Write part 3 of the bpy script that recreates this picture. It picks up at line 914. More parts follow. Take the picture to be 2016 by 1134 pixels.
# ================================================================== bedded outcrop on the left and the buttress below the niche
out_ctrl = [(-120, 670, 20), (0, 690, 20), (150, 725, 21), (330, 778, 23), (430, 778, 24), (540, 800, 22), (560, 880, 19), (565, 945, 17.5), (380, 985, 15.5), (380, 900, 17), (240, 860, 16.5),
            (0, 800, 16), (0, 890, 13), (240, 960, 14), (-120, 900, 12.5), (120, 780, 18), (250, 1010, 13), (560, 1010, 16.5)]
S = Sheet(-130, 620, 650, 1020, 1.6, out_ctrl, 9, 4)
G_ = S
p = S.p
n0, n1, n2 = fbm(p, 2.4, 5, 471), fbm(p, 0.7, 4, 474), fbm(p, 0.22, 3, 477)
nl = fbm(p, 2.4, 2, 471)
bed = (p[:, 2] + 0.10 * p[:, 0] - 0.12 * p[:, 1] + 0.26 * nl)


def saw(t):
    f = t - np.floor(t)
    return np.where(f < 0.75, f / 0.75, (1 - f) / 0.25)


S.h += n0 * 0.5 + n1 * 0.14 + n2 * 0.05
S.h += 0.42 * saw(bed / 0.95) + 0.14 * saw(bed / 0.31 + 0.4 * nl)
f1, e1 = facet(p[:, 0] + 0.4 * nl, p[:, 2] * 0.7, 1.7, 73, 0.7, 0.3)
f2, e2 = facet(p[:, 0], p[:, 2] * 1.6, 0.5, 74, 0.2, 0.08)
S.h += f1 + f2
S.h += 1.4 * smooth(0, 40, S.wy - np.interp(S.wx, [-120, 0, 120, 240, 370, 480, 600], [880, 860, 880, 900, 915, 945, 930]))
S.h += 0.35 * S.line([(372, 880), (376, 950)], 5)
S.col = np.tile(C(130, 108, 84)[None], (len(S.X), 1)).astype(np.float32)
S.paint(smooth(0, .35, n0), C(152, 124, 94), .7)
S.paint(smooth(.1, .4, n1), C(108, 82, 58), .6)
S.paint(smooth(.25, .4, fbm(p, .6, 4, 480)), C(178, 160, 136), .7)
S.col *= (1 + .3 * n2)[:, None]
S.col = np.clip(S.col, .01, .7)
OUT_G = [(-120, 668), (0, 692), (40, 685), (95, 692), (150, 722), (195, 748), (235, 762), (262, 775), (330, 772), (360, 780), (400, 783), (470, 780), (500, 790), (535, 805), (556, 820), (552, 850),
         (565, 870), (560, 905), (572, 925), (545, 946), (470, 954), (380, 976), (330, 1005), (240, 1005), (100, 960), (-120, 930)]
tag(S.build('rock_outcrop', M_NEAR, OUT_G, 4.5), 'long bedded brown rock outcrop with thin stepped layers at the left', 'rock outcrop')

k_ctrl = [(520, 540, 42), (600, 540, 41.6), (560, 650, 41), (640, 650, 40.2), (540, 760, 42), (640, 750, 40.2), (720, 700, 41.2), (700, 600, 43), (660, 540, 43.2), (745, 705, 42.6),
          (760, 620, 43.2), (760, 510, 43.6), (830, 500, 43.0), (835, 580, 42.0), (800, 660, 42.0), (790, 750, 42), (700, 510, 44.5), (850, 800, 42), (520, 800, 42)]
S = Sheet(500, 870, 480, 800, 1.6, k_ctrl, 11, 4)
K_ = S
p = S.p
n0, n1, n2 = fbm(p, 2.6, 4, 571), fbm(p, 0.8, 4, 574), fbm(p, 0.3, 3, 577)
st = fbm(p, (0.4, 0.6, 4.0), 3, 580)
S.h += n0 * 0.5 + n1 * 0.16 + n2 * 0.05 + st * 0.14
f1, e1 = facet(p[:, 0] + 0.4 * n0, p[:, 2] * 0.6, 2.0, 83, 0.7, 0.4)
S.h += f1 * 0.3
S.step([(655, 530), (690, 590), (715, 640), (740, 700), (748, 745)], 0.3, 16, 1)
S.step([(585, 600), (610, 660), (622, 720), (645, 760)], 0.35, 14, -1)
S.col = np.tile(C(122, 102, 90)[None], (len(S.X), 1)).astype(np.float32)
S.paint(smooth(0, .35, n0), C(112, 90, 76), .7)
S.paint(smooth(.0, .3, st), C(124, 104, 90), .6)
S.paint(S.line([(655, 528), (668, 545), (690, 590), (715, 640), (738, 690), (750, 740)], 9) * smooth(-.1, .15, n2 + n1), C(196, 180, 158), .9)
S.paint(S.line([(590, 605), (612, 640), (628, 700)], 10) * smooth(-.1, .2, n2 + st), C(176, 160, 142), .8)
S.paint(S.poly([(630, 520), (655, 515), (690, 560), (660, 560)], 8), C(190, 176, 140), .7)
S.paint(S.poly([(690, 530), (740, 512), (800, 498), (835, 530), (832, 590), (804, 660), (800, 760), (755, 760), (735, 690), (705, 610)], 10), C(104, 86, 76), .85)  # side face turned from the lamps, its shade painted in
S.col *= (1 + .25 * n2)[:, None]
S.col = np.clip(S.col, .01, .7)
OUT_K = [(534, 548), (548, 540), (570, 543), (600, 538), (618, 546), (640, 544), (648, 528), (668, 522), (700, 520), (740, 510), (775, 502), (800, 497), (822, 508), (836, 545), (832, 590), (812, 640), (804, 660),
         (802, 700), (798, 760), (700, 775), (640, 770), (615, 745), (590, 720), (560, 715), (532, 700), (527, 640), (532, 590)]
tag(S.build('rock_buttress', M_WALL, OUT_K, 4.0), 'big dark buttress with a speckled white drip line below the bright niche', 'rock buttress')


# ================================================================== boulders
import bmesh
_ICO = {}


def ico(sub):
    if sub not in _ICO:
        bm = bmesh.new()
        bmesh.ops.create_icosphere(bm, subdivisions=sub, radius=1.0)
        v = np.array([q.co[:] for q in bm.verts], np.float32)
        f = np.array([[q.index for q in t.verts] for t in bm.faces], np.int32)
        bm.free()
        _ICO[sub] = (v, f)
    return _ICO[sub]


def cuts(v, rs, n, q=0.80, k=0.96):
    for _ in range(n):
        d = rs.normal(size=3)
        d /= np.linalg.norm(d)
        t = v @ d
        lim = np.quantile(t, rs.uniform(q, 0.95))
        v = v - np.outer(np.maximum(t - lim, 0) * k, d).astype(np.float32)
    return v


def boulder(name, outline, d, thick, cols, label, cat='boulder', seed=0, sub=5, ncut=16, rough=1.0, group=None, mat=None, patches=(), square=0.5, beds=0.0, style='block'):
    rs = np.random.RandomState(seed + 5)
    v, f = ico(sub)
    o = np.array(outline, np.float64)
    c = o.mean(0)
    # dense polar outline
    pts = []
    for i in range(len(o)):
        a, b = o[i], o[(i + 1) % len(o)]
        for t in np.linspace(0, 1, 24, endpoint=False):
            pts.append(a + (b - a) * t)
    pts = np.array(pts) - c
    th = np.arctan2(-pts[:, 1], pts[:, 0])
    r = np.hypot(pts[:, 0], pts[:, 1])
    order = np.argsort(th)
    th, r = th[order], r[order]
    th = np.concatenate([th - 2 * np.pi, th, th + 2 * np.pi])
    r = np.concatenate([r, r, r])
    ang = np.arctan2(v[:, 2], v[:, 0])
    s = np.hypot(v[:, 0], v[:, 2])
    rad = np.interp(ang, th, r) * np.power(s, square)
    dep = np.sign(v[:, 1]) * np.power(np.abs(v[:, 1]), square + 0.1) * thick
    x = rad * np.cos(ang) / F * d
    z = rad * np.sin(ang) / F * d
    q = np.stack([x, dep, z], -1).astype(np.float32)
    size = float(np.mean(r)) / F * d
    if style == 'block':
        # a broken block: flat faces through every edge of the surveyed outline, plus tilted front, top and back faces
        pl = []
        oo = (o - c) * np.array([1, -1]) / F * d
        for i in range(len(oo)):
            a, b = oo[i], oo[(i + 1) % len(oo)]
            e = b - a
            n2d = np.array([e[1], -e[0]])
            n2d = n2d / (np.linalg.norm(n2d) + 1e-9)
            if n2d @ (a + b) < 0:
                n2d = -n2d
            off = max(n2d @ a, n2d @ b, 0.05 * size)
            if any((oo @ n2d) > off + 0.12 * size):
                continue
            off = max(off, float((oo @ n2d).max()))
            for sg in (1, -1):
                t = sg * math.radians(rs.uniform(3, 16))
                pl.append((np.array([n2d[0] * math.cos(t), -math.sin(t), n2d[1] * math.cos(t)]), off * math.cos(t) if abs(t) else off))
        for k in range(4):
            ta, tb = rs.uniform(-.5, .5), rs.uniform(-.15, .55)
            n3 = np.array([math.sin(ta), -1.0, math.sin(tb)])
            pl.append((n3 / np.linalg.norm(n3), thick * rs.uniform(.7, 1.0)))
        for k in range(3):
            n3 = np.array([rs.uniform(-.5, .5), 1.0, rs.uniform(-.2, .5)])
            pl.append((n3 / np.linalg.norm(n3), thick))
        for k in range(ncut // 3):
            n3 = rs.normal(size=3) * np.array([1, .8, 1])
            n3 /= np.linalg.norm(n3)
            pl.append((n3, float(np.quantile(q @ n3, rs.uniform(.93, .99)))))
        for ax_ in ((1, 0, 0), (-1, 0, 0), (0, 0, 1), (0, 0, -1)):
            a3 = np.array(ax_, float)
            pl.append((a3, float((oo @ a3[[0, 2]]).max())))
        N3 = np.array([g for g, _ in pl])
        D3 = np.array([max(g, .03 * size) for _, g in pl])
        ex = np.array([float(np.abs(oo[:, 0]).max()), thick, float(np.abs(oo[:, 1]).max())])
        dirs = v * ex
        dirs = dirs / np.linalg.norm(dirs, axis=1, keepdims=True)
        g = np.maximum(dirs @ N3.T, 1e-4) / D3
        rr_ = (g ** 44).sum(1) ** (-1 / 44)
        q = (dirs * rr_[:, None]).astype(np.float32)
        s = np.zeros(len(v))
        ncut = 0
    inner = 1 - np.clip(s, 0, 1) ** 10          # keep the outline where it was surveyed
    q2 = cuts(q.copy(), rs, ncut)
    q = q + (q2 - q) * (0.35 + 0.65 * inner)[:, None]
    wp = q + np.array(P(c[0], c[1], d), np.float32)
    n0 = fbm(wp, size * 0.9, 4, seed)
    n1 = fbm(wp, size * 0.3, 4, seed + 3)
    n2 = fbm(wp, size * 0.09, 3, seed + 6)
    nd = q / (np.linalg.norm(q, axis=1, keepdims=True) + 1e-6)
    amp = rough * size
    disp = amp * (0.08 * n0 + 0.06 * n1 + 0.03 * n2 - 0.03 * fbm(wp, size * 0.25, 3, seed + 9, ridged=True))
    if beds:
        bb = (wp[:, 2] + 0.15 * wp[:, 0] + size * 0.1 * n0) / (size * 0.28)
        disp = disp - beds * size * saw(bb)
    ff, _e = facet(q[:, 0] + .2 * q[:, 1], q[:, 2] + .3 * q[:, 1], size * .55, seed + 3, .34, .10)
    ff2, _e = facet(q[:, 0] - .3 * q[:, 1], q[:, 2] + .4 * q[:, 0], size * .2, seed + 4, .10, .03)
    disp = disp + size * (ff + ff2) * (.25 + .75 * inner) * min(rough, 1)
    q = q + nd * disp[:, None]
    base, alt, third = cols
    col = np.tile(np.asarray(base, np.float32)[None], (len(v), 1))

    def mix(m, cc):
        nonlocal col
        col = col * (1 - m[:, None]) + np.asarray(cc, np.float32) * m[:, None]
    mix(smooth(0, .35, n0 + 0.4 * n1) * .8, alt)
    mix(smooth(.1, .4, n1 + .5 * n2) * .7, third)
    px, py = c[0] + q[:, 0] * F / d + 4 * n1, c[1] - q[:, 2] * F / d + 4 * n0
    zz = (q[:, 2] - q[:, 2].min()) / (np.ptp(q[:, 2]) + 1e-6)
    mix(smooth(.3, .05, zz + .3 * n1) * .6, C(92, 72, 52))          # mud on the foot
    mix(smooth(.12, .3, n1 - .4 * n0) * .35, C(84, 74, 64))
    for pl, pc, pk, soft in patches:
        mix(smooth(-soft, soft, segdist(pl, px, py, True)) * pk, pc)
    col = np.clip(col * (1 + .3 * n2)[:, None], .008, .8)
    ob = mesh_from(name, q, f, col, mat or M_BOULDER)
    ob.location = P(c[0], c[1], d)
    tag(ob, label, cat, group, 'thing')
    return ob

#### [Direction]
The lines from the top of the data above down to the line containing "return np.where(f <" are to be copied exactly; no other line should appear.

#### [The answer]
Write part 3 of the bpy script that recreates this picture. It picks up at line 914. More parts follow. Take the picture to be 2016 by 1134 pixels.
# ================================================================== bedded outcrop on the left and the buttress below the niche
out_ctrl = [(-120, 670, 20), (0, 690, 20), (150, 725, 21), (330, 778, 23), (430, 778, 24), (540, 800, 22), (560, 880, 19), (565, 945, 17.5), (380, 985, 15.5), (380, 900, 17), (240, 860, 16.5),
            (0, 800, 16), (0, 890, 13), (240, 960, 14), (-120, 900, 12.5), (120, 780, 18), (250, 1010, 13), (560, 1010, 16.5)]
S = Sheet(-130, 620, 650, 1020, 1.6, out_ctrl, 9, 4)
G_ = S
p = S.p
n0, n1, n2 = fbm(p, 2.4, 5, 471), fbm(p, 0.7, 4, 474), fbm(p, 0.22, 3, 477)
nl = fbm(p, 2.4, 2, 471)
bed = (p[:, 2] + 0.10 * p[:, 0] - 0.12 * p[:, 1] + 0.26 * nl)


def saw(t):
    f = t - np.floor(t)
    return np.where(f < 0.75, f / 0.75, (1 - f) / 0.25)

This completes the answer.